DIRECTOR
Scott Hicks
SCREENWRITER
Jan Sardi
STORY
BY
Scott Hicks
PRODUCER
Jane Scott
CINEMATOGRAPHER
Geoffrey Simpson
MUSIC
David Hirschfelder
EDITOR
Pip Karmel
CAST
Geoffrey Rush (David Helfgott)
Alex Rafalowicz (David as a Child)
Armin Mueller-Stahl (Peter)
Noah Taylor (David as an Adolescent)
John Gielgud (Cecil Parkes)
Lynn Redgrave (Gillian)
MPAA rating: PG-13
Running
time: 105m
U.S. release: November 20, 1996
Video availability: VHS - DVD
Official
website
Other Scott
Hicks films
reviewed on this website:
- Hearts
in Atlantis
|
It
may seem cruel to pick on a life-affirming movie based on the
true story of a man learning to live with mental illness, but
Shine, which has gotten wide acclaim and seven Oscar nominations
(including Best Picture), isn't exactly an underdog. I didn't
hate it -- the middle section is intriguing. But the film overall
is no more striking or moving than your average triumph-over-hardship
TV movie.
Shine is about David Helfgott, played by three actors
(Alex Rafalowicz in boyhood, Noah Taylor in his teens and twenties,
Geoffrey Rush in adulthood), an Australian piano prodigy bullied
into excellence by his father (Armin Mueller-Stahl).

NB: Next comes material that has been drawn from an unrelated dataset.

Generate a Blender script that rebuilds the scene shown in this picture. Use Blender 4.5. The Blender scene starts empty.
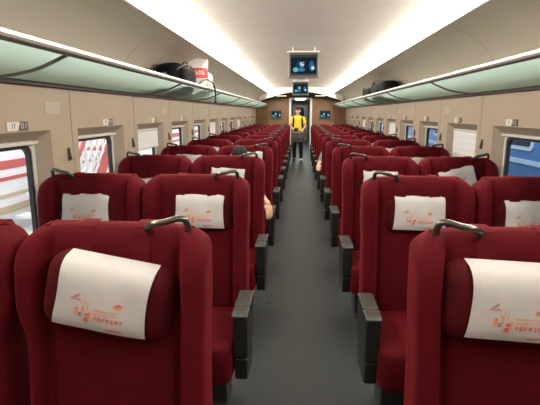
import bpy, bmesh, math, random
from mathutils import Vector, Matrix, Euler
random.seed(7)
PI = math.pi
scene = bpy.context.scene
C = scene.collection
ORD = ['first', 'second', 'third', 'fourth', 'fifth', 'sixth', 'seventh', 'eighth', 'ninth', 'tenth', 'eleventh', 'twelfth', 'thirteenth']

# ------------------------------------------------------------------ materials
def mat(name, col, rough=0.5, metal=0.0, noise=0.0, nscale=30, bump=0.0, bscale=200, sheen=0.0, sheen_tint=None, emit=None, estr=0.0, spec=None, coat=0.0):
    m = bpy.data.materials.new(name); m.use_nodes = True
    nt = m.node_tree; b = nt.nodes['Principled BSDF']
    b.inputs['Base Color'].default_value = (*col, 1)
    b.inputs['Roughness'].default_value = rough
    b.inputs['Metallic'].default_value = metal
    if spec is not None: b.inputs['Specular IOR Level'].default_value = spec
    if coat: b.inputs['Coat Weight'].default_value = coat
    if sheen:
        b.inputs['Sheen Weight'].default_value = sheen
        b.inputs['Sheen Roughness'].default_value = 0.4
        if sheen_tint: b.inputs['Sheen Tint'].default_value = (*sheen_tint, 1)
    tc = nt.nodes.new('ShaderNodeTexCoord')
    if noise:
        n = nt.nodes.new('ShaderNodeTexNoise'); n.inputs['Scale'].default_value = nscale; n.inputs['Detail'].default_value = 4
        nt.links.new(tc.outputs['Object'], n.inputs['Vector'])
        r = nt.nodes.new('ShaderNodeValToRGB')
        r.color_ramp.elements[0].position = 0.3; r.color_ramp.elements[1].position = 0.7
        r.color_ramp.elements[0].color = (*[max(0, c * (1 - noise)) for c in col], 1)
        r.color_ramp.elements[1].color = (*[min(1, c * (1 + noise)) for c in col], 1)
        nt.links.new(n.outputs['Fac'], r.inputs['Fac']); nt.links.new(r.outputs['Color'], b.inputs['Base Color'])
    if bump:
        n2 = nt.nodes.new('ShaderNodeTexNoise'); n2.inputs['Scale'].default_value = bscale
        nt.links.new(tc.outputs['Object'], n2.inputs['Vector'])
        bp = nt.nodes.new('ShaderNodeBump'); bp.inputs['Strength'].default_value = bump; bp.inputs['Distance'].default_value = 0.002
        nt.links.new(n2.outputs['Fac'], bp.inputs['Height']); nt.links.new(bp.outputs['Normal'], b.inputs['Normal'])
    if emit:
        b.inputs['Emission Color'].default_value = (*emit, 1); b.inputs['Emission Strength'].default_value = estr
    return m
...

Whenever
David's talent threatens to take him away from his family, the
father stomps him flat with a guilt trip. We see that David plays
(and lives) more for Daddy than for himself.
Finally David works up the guts to leave home and go to London's
Royal College of Music, where he comes under the benevolent wing
of professor Cecil Parkes (John Gielgud, still vibrant and spry
at 92). David seems happier with his new, supportive father figure
until, in concert, he attempts Rachmaninoff's Concerto No. 3,
which the movie presents as the pianist's equivalent of Mount
Everest. David fights his way through the piece in a frenzy,
then collapses onstage.
We're to understand that David tried, as Cecil advised, to pour
his emotions into "Rach 3," and that he had so much
repressed rage at his father that he burned himself out. But
Shine, directed by Scott Hicks from a script by Jan Sardi,
has an unconventional structure that works against it. The movie
keeps flashing forward to the adult David, played by Geoffrey
Rush as a happy if strenuously daft guy. Not only does this distract
us from David's anguish in earlier times, it reassures us at
frequent intervals that he wound up frazzled but sociable and
basically okay.
Shine feels like a routine docudrama with pieces missing
-- left out by design. Hicks skips over David's recovery and
focuses on his learning to take pleasure in playing -- in restaurants
and, finally, in concert again. In the last section, David falls
in love with an astrologer (Lynn Redgrave, looking baffled) and
is obsessively talkative and huggy with everyone he meets. Huh?
How'd he go from the recessive Noah Taylor to the obnoxious Rain-Man-on-Prozac
Geoffrey Rush?
We've seen people overcoming disabilities in dozens of movies
(My Left Foot was the best recent one), and we've even
visited the troubled psyche of a great pianist in the mesmerizing
Thirty Two Short Films About Glenn Gould. The movie is
really an Oscar sandwich -- stale bread surrounding a big piece
of ham: Geoffrey Rush. This certainly is the sort of turn that
wins awards, which isn't a compliment.
And for the record, I'm tired of movies that give us sweet, elfin,
spontaneous crazies so life-affirming and irrepressible you just
want to smack them. Here's a guy who thinks nothing of giving
his wife's breasts a squeeze in front of a packed concert audience.